What Do You Do with a Drunken Sailor?

Fred Clark, who blogs at Patheos.com has raised the interesting question of how we should approach theology of those whose lives seem to betray their thought. In his post A Whiskey Priest is Not the Same as a Nazi, Clark discusses the moral failings of Paul Tillich and John Howard Yoder, referencing a post by Roger Olson, also on patheos.com. Does it matter to their ideas that Tillich was a womanizer and Yoder an abuser? Does it matter that Luther advocated the slaughter of the peasants in the peasant's rebellion – suborned the bigamy of Philip of Hesse – wrote some nasty anti-Semitic tracts late in his life? What seems to be Clark's conclusion is:

Did Luther's anti-Semitism "affect" his theology, or did his theology foster his anti-Semitism? Yes, both. Did George Whitefield's slave-owning shape his otherworldly revivalism or did his otherworldly revivalism rationalize his slave-owning? Yes, both.
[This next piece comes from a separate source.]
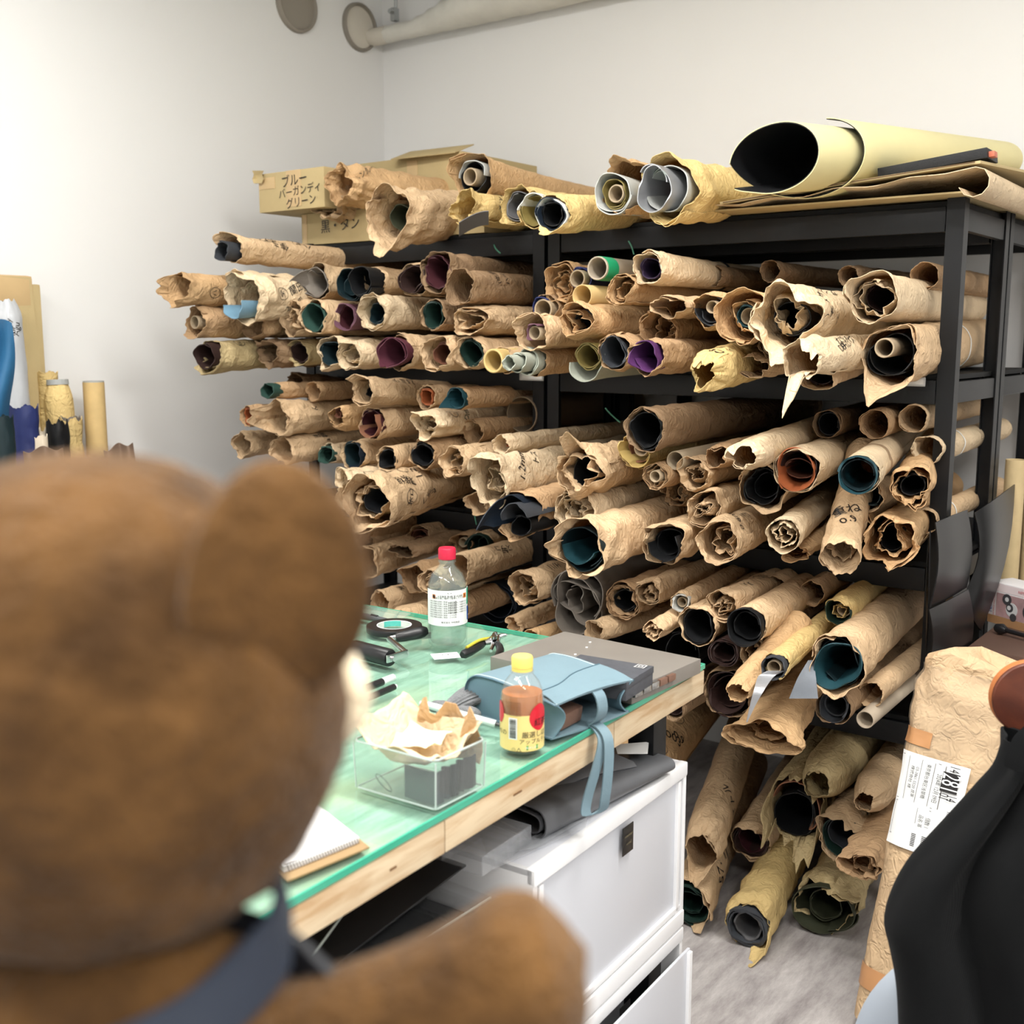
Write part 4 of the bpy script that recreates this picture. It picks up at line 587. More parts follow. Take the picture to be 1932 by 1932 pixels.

The assertion that the three nasty events highlighted in Luther's biography either "affected" or were "fostered" by his theology of the radical grace of God needs more than just the bare assertion to make it a convincing argument. Each of the events that are normally thought of as negatives in the Luther canon are, in fact, understandable in historical context. The anti-Semitism, for example, is more a product of Luther's old age, creeping senility and disappointment that the Jews did not wish to convert to his Evangelical view of God. The bigamy of Philip of Hesse needs to be seen in the context of Luther's political situation in 1539, probably more so than the context of the Reformation discovery.
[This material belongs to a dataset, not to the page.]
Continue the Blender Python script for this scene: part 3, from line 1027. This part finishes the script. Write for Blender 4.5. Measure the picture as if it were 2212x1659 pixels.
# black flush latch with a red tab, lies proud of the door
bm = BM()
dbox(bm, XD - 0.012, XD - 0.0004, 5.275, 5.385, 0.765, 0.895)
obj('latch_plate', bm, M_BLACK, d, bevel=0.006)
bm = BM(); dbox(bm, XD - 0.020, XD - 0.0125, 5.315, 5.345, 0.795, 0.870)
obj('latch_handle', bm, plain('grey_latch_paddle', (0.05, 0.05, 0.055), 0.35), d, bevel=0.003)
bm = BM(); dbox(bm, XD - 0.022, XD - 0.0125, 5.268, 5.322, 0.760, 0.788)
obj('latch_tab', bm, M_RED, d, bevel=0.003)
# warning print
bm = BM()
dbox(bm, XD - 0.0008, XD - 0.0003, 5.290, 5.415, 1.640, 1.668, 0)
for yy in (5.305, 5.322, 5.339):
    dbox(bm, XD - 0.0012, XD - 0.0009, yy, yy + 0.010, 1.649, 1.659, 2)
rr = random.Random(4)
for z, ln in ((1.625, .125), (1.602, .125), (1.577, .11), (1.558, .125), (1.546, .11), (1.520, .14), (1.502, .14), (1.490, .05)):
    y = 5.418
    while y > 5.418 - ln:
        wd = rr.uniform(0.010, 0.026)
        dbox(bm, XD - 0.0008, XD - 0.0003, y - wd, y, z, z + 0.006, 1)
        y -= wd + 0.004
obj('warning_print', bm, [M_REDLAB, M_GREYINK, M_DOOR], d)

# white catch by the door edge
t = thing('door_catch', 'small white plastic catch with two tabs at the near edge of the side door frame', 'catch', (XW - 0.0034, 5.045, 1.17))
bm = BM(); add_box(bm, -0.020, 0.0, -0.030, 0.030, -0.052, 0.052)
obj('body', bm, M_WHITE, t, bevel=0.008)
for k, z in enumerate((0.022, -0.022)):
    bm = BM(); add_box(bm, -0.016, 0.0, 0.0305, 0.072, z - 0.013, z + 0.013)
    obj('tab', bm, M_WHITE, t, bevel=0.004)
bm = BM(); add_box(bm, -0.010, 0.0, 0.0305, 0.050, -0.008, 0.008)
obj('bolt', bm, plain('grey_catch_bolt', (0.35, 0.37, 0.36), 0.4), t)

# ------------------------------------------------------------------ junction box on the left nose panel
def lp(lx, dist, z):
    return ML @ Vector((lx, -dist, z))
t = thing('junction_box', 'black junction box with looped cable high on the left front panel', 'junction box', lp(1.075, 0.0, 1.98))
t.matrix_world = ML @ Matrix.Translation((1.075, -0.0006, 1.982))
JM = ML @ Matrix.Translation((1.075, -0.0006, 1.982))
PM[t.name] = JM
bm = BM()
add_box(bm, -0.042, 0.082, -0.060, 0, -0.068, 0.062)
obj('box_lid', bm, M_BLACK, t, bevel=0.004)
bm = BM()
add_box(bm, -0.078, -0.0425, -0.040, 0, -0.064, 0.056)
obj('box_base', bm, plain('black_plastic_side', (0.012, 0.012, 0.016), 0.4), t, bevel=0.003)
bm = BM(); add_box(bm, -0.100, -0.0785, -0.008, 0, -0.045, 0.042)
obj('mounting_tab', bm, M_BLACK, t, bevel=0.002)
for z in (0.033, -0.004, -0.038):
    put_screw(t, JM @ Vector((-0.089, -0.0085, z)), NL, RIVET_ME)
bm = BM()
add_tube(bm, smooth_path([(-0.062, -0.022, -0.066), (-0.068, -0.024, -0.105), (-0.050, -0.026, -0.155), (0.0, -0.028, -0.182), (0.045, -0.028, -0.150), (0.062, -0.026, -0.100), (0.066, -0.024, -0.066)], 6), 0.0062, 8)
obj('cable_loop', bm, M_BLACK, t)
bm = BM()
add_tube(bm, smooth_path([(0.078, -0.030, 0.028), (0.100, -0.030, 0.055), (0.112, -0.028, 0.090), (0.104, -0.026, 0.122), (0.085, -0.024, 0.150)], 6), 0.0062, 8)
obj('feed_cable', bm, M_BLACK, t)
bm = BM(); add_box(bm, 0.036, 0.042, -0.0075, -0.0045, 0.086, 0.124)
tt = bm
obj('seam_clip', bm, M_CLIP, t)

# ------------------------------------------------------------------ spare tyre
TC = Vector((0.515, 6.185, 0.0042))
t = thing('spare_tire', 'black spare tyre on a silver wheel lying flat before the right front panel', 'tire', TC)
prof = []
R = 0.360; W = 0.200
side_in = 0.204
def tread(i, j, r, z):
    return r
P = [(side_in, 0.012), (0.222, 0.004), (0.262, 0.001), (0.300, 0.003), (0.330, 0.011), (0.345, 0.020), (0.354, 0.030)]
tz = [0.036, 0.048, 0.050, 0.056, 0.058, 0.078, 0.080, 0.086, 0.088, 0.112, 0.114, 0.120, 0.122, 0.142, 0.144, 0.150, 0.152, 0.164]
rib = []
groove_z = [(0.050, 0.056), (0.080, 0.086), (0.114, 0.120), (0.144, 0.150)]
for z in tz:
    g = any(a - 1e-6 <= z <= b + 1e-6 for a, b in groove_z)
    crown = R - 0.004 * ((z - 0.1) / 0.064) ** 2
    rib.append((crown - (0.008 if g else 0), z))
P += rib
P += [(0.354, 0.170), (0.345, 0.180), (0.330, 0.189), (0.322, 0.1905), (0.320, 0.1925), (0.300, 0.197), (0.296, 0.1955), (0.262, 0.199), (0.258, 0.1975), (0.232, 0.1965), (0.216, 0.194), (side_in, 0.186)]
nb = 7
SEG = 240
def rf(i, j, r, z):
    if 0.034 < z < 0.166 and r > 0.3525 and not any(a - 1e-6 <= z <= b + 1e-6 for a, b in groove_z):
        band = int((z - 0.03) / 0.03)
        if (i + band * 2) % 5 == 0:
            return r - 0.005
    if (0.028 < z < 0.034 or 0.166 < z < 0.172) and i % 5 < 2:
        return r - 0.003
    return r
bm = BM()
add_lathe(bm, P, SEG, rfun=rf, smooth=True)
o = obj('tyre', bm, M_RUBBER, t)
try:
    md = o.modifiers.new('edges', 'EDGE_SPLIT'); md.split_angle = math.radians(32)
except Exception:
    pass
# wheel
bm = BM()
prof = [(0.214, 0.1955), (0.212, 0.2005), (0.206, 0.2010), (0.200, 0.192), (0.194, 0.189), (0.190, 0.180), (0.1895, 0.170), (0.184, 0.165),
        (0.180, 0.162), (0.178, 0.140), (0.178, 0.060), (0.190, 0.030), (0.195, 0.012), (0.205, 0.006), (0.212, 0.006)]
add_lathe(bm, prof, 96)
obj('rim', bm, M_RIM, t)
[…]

The Peasant's Revolt is probably the incident that most closely derives from Luther's theology. Luther was not, despite the way we want to paint him, a radical modernist. He was a relatively conservative social thinker. Even while he acknowledged the justice of some of the complaints of the peasants, he found that he could not justify open rebellion against the princes – that the scripture did not allow for violent uprisings against secular authority. It was after touring the areas effected by the peasant revolts –and I think after meeting Müntzer – that Luther came to encourage the princes to treat the rebels as dogs and beasts and to kill them without mercy. Not a nice position, but not one we can't understand.

Nor is it a position we must adopt if we call ourselves Lutheran and admire, even find ourselves guided by Luther's theology.
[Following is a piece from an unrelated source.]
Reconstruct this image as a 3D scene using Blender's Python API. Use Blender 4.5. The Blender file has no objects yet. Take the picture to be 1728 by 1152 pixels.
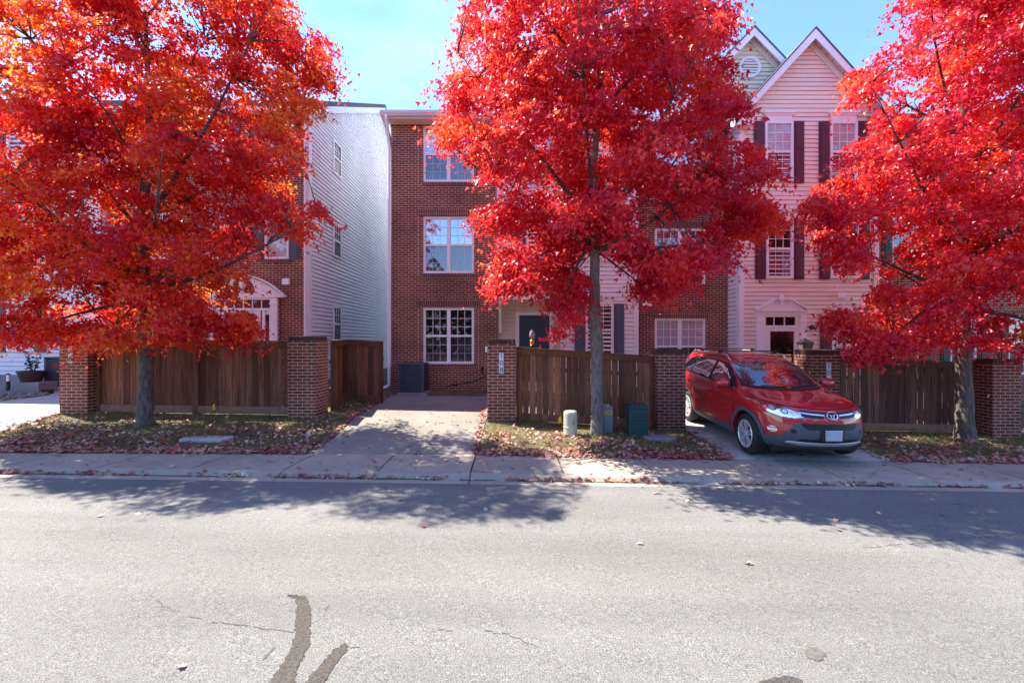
import bpy, bmesh, math, random
import numpy as np
from mathutils import Vector, Matrix
from mathutils.bvhtree import BVHTree

random.seed(7)
RAD = math.radians
scene = bpy.context.scene
COL = scene.collection
F, CX, CY, ZC = 768.0, 864.0, 576.0, 2.0        # focal length and centre in photo pixels, eye height


def X(px, d): return (px - CX) * d / F
def Z(py, d): return ZC - (py - CY) * d / F


# ------------------------------------------------------------------ ground heights
def lin(a): return [(x, a + 0.0144 * x) for x in (-14, 14)]


ROWS = [(-30, lin(1.93)), (2.5, lin(1.93)), (6.33, lin(1.990)), (6.52, lin(1.995)), (6.60, lin(1.945)),
        (6.72, lin(1.932)),
        (7.7, [(-14, 1.83), (-8.66, 1.875), (-2, 1.905), (-0.6, 1.91), (3.4, 1.995), (5, 2.01), (8.66, 2.06), (14, 2.12)]),
        (9.69, [(-13, 1.50), (-9.3, 1.552), (-4.4, 1.628), (-0.2, 1.716), (3.35, 1.895), (6.4, 1.92), (10.3, 2.0), (14, 2.04)]),
        (13.3, [(-13, 1.25), (-9, 1.30), (-4.4, 1.33), (-3.5, 1.55), (-0.6, 1.585), (3.5, 1.80), (6.5, 1.85), (12, 1.93)]),
        (13.9, [(-13, 1.15), (-9, 1.20), (-4.4, 1.30), (-3.5, 1.43), (-0.6, 1.46), (3.5, 1.72), (6.5, 1.8), (12, 1.88)]),
        (80, [(-13, 1.15), (12, 1.8)])]
_RT = [(y, np.array([p[0] for p in t]), np.array([p[1] for p in t])) for y, t in ROWS]


def gz(x, y):
    y = max(-29.9, min(79.9, y))
    for (ya, xa, ha), (yb, xb, hb) in zip(_RT, _RT[1:]):
        if ya <= y <= yb:
            t = (y - ya) / (yb - ya)
            return ZC - ((1 - t) * float(np.interp(x, xa, ha)) + t * float(np.interp(x, xb, hb)))


# ------------------------------------------------------------------ materials
def nmat(name):
    m = bpy.data.materials.new(name)
    m.use_nodes = True
    nt = m.node_tree
    for n in list(nt.nodes):
        nt.nodes.remove(n)
    out = nt.nodes.new('ShaderNodeOutputMaterial')
    b = nt.nodes.new('ShaderNodeBsdfPrincipled')
    nt.links.new(b.outputs[0], out.inputs[0])
    return m, nt, b, out


def N(nt, kind, **kw):
    n = nt.nodes.new(kind)
    for k, v in kw.items():
        if k in n.inputs:
            n.inputs[k].default_value = v
        else:
            setattr(n, k, v)
    return n


def ramp(nt, src, stops):
    r = nt.nodes.new('ShaderNodeValToRGB')
    while len(r.color_ramp.elements) < len(stops):
        r.color_ramp.elements.new(0.5)
    for e, (p, c) in zip(r.color_ramp.elements, stops):
        e.position = p
        e.color = (*c, 1) if len(c) == 3 else c
    nt.links.new(src, r.inputs[0])
    return r.outputs[0]


def mixc(nt, fac, a, b, mode='MIX'):
    m = nt.nodes.new('ShaderNodeMix')
    m.data_type = 'RGBA'
    m.blend_type = mode
    for sock, v in ((0, fac), (6, a), (7, b)):
        if hasattr(v, 'is_linked') or isinstance(v, bpy.types.NodeSocket):
            nt.links.new(v, m.inputs[sock])
        else:
            m.inputs[sock].default_value = v if sock == 0 else (*v, 1)
    return m.outputs[2]


def noise(nt, scale, detail=4, vec=None, rough=0.55):
    n = N(nt, 'ShaderNodeTexNoise', Scale=scale, Detail=detail, Roughness=rough)
    if vec is None:
        g = nt.nodes.new('ShaderNodeNewGeometry')
        vec = g.outputs['Position']
    nt.links.new(vec, n.inputs['Vector'])
    return n.outputs['Fac']


def bump(nt, b, h, dist=0.01, strength=0.5):
    n = N(nt, 'ShaderNodeBump', Strength=strength, Distance=dist)
    nt.links.new(h, n.inputs['Height'])
    nt.links.new(n.outputs[0], b.inputs['Normal'])


def simple(name, c, rough=0.6, var=0.12, scale=3.0, metal=0.0, spec=0.5, bmp=0.0, bscale=60, coat=0.0):
    m, nt, b, _ = nmat(name)
    lo = tuple(max(0, v * (1 - var)) for v in c)
    hi = tuple(min(1, v * (1 + var)) for v in c)
    f = noise(nt, scale, 6)
    nt.links.new(ramp(nt, f, [(0.3, lo), (0.7, hi)]), b.inputs['Base Color'])
    b.inputs['Roughness'].default_value = rough
    b.inputs['Metallic'].default_value = metal
    b.inputs['Specular IOR Level'].default_value = spec
    b.inputs['Coat Weight'].default_value = coat
    if bmp:
        bump(nt, b, noise(nt, bscale, 4), 0.01, bmp)
    return m


def brick_mat(name, c1, c2, mortar, rot=False, w=0.203, h=0.0677):
    m, nt, b, _ = nmat(name)
    uv = nt.nodes.new('ShaderNodeUVMap')
    vec = uv.outputs[0]
    if rot:
        mp = N(nt, 'ShaderNodeMapping')
        mp.inputs['Rotation'].default_value = (0, 0, RAD(90))
        nt.links.new(vec, mp.inputs[0])
        vec = mp.outputs[0]
    t = N(nt, 'ShaderNodeTexBrick', Scale=1.0)
    t.inputs['Brick Width'].default_value = w
    t.inputs['Row Height'].default_value = h
    t.inputs['Mortar Size'].default_value = 0.0078
    t.inputs['Mortar Smooth'].default_value = 0.25
    t.inputs['Bias'].default_value = -0.1
    t.offset = 0.0 if rot else 0.5
    t.inputs['Color1'].default_value = (*c1, 1)
    t.inputs['Color2'].default_value = (*c2, 1)
    t.inputs['Mortar'].default_value = (*mortar, 1)
    nt.links.new(vec, t.inputs['Vector'])
    big = ramp(nt, noise(nt, 0.9, 5), [(0.3, (0.62, 0.61, 0.62)), (0.7, (1.24, 1.18, 1.12))])
    c = mixc(nt, 1.0, t.outputs['Color'], big, 'MULTIPLY')
    fine = ramp(nt, noise(nt, 45, 3), [(0.3, (0.8, 0.8, 0.8)), (0.7, (1.2, 1.2, 1.2))])
    c = mixc(nt, 1.0, c, fine, 'MULTIPLY')
    nt.links.new(c, b.inputs['Base Color'])
    b.inputs['Roughness'].default_value = 0.85
    inv = N(nt, 'ShaderNodeMath', operation='SUBTRACT')
    inv.inputs[0].default_value = 1.0
    nt.links.new(t.outputs['Fac'], inv.inputs[1])
    bump(nt, b, inv.outputs[0], 0.008, 0.7)
    return m


def wood_mat(name, base, dark, grey):
    m, nt, b, _ = nmat(name)
    g = nt.nodes.new('ShaderNodeNewGeometry')
    mp = N(nt, 'ShaderNodeMapping')
    mp.inputs['Scale'].default_value = (38, 38, 1.6)
    nt.links.new(g.outputs['Position'], mp.inputs[0])
    grain = noise(nt, 1.0, 6, mp.outputs[0], 0.7)
    c = ramp(nt, grain, [(0.28, dark), (0.5, base), (0.75, grey)])
    isl = ramp(nt, g.outputs['Random Per Island'], [(0, (0.42, 0.40, 0.39)), (0.5, (0.95, 0.93, 0.9)), (1, (1.4, 1.35, 1.28))])
    c = mixc(nt, 1.0, c, isl, 'MULTIPLY')
    mp2 = N(nt, 'ShaderNodeMapping')
    mp2.inputs['Scale'].default_value = (7, 7, 0.9)
    nt.links.new(g.outputs['Position'], mp2.inputs[0])
    blot = noise(nt, 1.0, 5, mp2.outputs[0], 0.65)
    c = mixc(nt, ramp(nt, blot, [(0.48, (0, 0, 0)), (0.64, (0.75, 0.75, 0.75))]), c, dark)
    v = N(nt, 'ShaderNodeTexVoronoi', Scale=3.2)
    nt.links.new(g.outputs['Position'], v.inputs['Vector'])
    knot = ramp(nt, v.outputs['Distance'], [(0.04, (1, 1, 1)), (0.09, (0, 0, 0))])
    c = mixc(nt, knot, c, (0.02, 0.012, 0.01))
    nt.links.new(c, b.inputs['Base Color'])
    b.inputs['Roughness'].default_value = 0.8
    b.inputs['Specular IOR Level'].default_value = 0.25
    bump(nt, b, grain, 0.006, 0.6)
    return m


def pane_mat(name, base, refl, stripes=False, tint=(0.9, 0.95, 1.0)):
    m, nt, b, out = nmat(name)
    b.inputs['Roughness'].default_value = 0.6
    b.inputs['Specular IOR Level'].default_value = 0.0
    if stripes:
        uv = nt.nodes.new('ShaderNodeUVMap')
        w = N(nt, 'ShaderNodeTexWave', Scale=6.0, wave_type='BANDS', bands_direction='Y')
        nt.links.new(uv.outputs[0], w.inputs['Vector'])
        c = ramp(nt, w.outputs['Fac'], [(0.1, tuple(v * 0.6 for v in base)), (0.5, base)])
    else:
        c = ramp(nt, noise(nt, 1.3, 3), [(0.35, tuple(v * 0.5 for v in base)), (0.65, tuple(v * 1.5 for v in base))])
    nt.links.new(c, b.inputs['Base Color'])
    gl = N(nt, 'ShaderNodeBsdfGlossy', Roughness=0.015)
    gl.inputs['Color'].default_value = (*tint, 1)
    bm_ = N(nt, 'ShaderNodeBump', Strength=0.04, Distance=0.05)
    nt.links.new(noise(nt, 1.6, 1), bm_.inputs['Height'])
    nt.links.new(bm_.outputs[0], gl.inputs['Normal'])
    fr = N(nt, 'ShaderNodeFresnel', IOR=1.5)
    mx = N(nt, 'ShaderNodeMath', operation='MAXIMUM')
    nt.links.new(fr.outputs[0], mx.inputs[0])
    mx.inputs[1].default_value = refl
    ms = nt.nodes.new('ShaderNodeMixShader')
    nt.links.new(mx.outputs[0], ms.inputs[0])
    nt.links.new(b.outputs[0], ms.inputs[1])
    nt.links.new(gl.outputs[0], ms.inputs[2])
    nt.links.new(ms.outputs[0], out.inputs[0])
    return m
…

First, as Lutherans we owe nothing in the way of fealty to Luther per-se. We are a confessional church and confess that a number of documents of the 16th century are foundational for our understanding of the Gospel. Only three of them are Luther's works – the Smalcald Articles, and the Small and Large Catechism. The rest of Luther's works are influential on contemporary Lutheran teaching more or less. Many clergy have Luther's works on their library shelves. Some have even read them. Luther's biography and theology are still part of seminary curriculum in both ELCA and Mo Synod seminaries. But how Luther is treated and how his theology is treated in relation to the theology of the church will, I'm sure, vary from seminary to seminary.

My seminary experience was that Luther was treated as a genius, as a speaker of the Word of God, and as deeply flawed human being. We read Roland Bainton's biography and Erickson's Young Man Luther. We did not gloss over the three major "flaws" in his career as a reformer, but came to see them as part of who Luther was. Because we are a confessional church, we didn't feel the need to swallow Luther's works "feathers and all." We looked for the insights that continued to ring true.

I think that's what we ought to do with Yoder, with Whitefield, with Tillich – as well as the Neibuhrs, Barth, Braaten, and all the rest.

My confirmation Pastor was a massive influence in my life. A Germanic "Herr Pastor" of great dignity of purpose, he demanded of the congregation and we – mostly – did what our Pastor thought best. But he was a horrible bigot. And he had a hunger for pornography. I'm sure he excused these flaws and reconciled them with his Christian faith (or more likely just ignored the porn and didn't see his bigotry). But he taught me the catechism in a way I've never forgotten, a way that has been sustaining. He instilled in me a love for liturgics without the fussiness that so often accompanies liturgical pomp. He also instilled a genuine desire to be a lifelong learner – and gave me a strong figure to rebel against. I'm grateful for all that, even while I know his bigotry is not of the Kingdom.

Last Sunday we read the parable of the Wheat in the Weeds. There Jesus admonishes the disciples to let the wheat and weeds grow together and let God sort out what's good and what's worthless in our lives and in the life of the church. For the subject of what we do about theologians with checkered biographies and inspiring theologies, it seems to me that we must let the wheat and the weeds grow together – discerning as best we can the weeds in their thoughts and their lives.